* [What the task asks]:
Quote the listing in full, exactly as given, minus any pictures.

* [Collected data]:
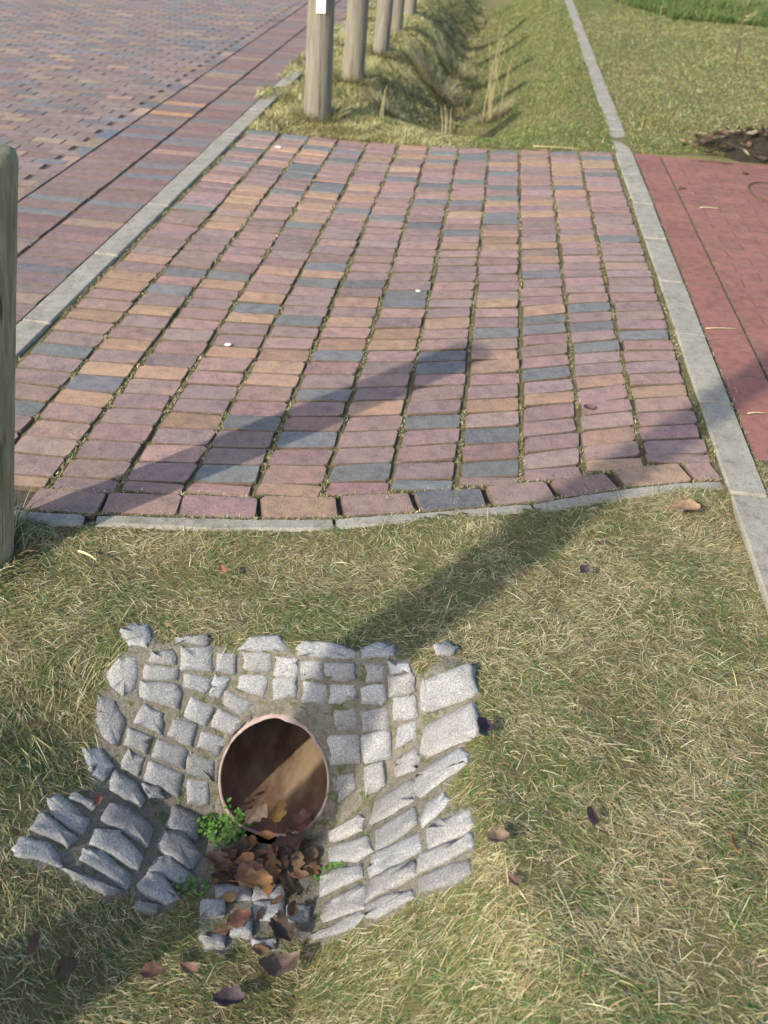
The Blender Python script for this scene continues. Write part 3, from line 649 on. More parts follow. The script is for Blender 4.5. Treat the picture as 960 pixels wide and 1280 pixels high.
def disc(name, c, nrm, rad, mat, parent, thick=.006, n=14, sq=1.0):
    z = Vector(nrm).normalized(); a = z.orthogonal().normalized(); b = z.cross(a); vs = []
    for rr_, hh in ((1.15, -.004), (1.0, thick*.6), (.75, thick), (.3, thick*.2)):
        for i in range(n):
            th = 6.2832*i/n; vs.append(Vector(c)+a*rad*rr_*math.cos(th)+b*rad*sq*rr_*math.sin(th)+z*hh)
    fs = [(k*n+i, k*n+(i+1) % n, (k+1)*n+(i+1) % n, (k+1)*n+i) for k in range(3) for i in range(n)]+[tuple(3*n+i for i in range(n))]
    return mesh_obj(name, vs, fs, mat, parent)
pA = make_post(-1.250, 2.03, 1.13, .088, (.115, 0), 'algae-stained wooden post at the left edge, front corner of the crossing', M_WOOD_G, 1)
zk = .86; ck = (.115*zk/1.13+.083*math.cos(R(-52)), .083*math.sin(R(-52)), zk)
disc('knot', ck, (math.cos(R(-52)), math.sin(R(-52)), 0), .014, M_KNOT, pA)
pB = make_post(-1.236, 6.86, 1.14, .098, (.0, 0), 'nearest of the far posts, with a small white plate', M_WOOD, 2, .90)
make_post(-1.185, 8.20, 1.14, .090, (.02, 0), 'second of the far posts, just behind the one with the white plate', M_WOOD, 3, .95)
make_post(-1.115, 9.46, 1.14, .076, (.05, 0), 'third of the far posts, counted from the crossing', M_WOOD, 4, .96)
make_post(-1.125, 10.80, 1.14, .078, (.03, 0), 'fourth of the far posts, mostly hidden behind the third', M_WOOD, 5, .95)
make_post(-1.10, 12.1, 1.14, .078, (.03, 0), 'fifth and farthest of the far posts, a sliver in shade', M_WOOD, 6, .95)
make_post(-1.158, .63, 2.75, .082, (0, 0), 'tall wooden post whose shadow falls across the cobbles and front grass', M_WOOD_G, 8, .9)
# white plate screwed to the nearest far post, facing the crossing
pb = [(-.032, .016)]; a0 = R(-80); pr_ = .0935; cx, cy = pr_*math.cos(a0), pr_*math.sin(a0); tx, ty = -math.sin(a0), math.cos(a0); nx_, ny_ = math.cos(a0), math.sin(a0)
def plate_box(name, hw, z0, z1, d0, d1, mat, parent, cx=cx, cy=cy):
    vs = [(cx+tx*s*hw+nx_*d, cy+ty*s*hw+ny_*d, z) for d in (d0, d1) for z in (z0, z1) for s in (-1, 1)]
    fs = [(0, 1, 3, 2), (4, 6, 7, 5), (0, 2, 6, 4), (1, 5, 7, 3), (2, 3, 7, 6), (0, 4, 5, 1)]
    return mesh_obj(name, vs, fs, mat, parent, smooth=False)
plate = plate_box('white_plate', .031, .775, .93, -.02, .004, M_WHITE, pB)
for zz in (.792, .913): disc('screw', (cx+nx_*.004, cy+ny_*.004, zz), (nx_, ny_, 0), .004, M_KNOT, plate, .002, 8)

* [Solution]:
The Blender Python script for this scene continues. Write part 3, from line 649 on. More parts follow. The script is for Blender 4.5. Treat the picture as 960 pixels wide and 1280 pixels high.
def disc(name, c, nrm, rad, mat, parent, thick=.006, n=14, sq=1.0):
    z = Vector(nrm).normalized(); a = z.orthogonal().normalized(); b = z.cross(a); vs = []
    for rr_, hh in ((1.15, -.004), (1.0, thick*.6), (.75, thick), (.3, thick*.2)):
        for i in range(n):
            th = 6.2832*i/n; vs.append(Vector(c)+a*rad*rr_*math.cos(th)+b*rad*sq*rr_*math.sin(th)+z*hh)
    fs = [(k*n+i, k*n+(i+1) % n, (k+1)*n+(i+1) % n, (k+1)*n+i) for k in range(3) for i in range(n)]+[tuple(3*n+i for i in range(n))]
    return mesh_obj(name, vs, fs, mat, parent)
pA = make_post(-1.250, 2.03, 1.13, .088, (.115, 0), 'algae-stained wooden post at the left edge, front corner of the crossing', M_WOOD_G, 1)
zk = .86; ck = (.115*zk/1.13+.083*math.cos(R(-52)), .083*math.sin(R(-52)), zk)
disc('knot', ck, (math.cos(R(-52)), math.sin(R(-52)), 0), .014, M_KNOT, pA)
pB = make_post(-1.236, 6.86, 1.14, .098, (.0, 0), 'nearest of the far posts, with a small white plate', M_WOOD, 2, .90)
make_post(-1.185, 8.20, 1.14, .090, (.02, 0), 'second of the far posts, just behind the one with the white plate', M_WOOD, 3, .95)
make_post(-1.115, 9.46, 1.14, .076, (.05, 0), 'third of the far posts, counted from the crossing', M_WOOD, 4, .96)
make_post(-1.125, 10.80, 1.14, .078, (.03, 0), 'fourth of the far posts, mostly hidden behind the third', M_WOOD, 5, .95)
make_post(-1.10, 12.1, 1.14, .078, (.03, 0), 'fifth and farthest of the far posts, a sliver in shade', M_WOOD, 6, .95)
make_post(-1.158, .63, 2.75, .082, (0, 0), 'tall wooden post whose shadow falls across the cobbles and front grass', M_WOOD_G, 8, .9)
# white plate screwed to the nearest far post, facing the crossing
pb = [(-.032, .016)]; a0 = R(-80); pr_ = .0935; cx, cy = pr_*math.cos(a0), pr_*math.sin(a0); tx, ty = -math.sin(a0), math.cos(a0); nx_, ny_ = math.cos(a0), math.sin(a0)
def plate_box(name, hw, z0, z1, d0, d1, mat, parent, cx=cx, cy=cy):
    vs = [(cx+tx*s*hw+nx_*d, cy+ty*s*hw+ny_*d, z) for d in (d0, d1) for z in (z0, z1) for s in (-1, 1)]
    fs = [(0, 1, 3, 2), (4, 6, 7, 5), (0, 2, 6, 4), (1, 5, 7, 3), (2, 3, 7, 6), (0, 4, 5, 1)]
    return mesh_obj(name, vs, fs, mat, parent, smooth=False)
plate = plate_box('white_plate', .031, .775, .93, -.02, .004, M_WHITE, pB)
for zz in (.792, .913): disc('screw', (cx+nx_*.004, cy+ny_*.004, zz), (nx_, ny_, 0), .004, M_KNOT, plate, .002, 8)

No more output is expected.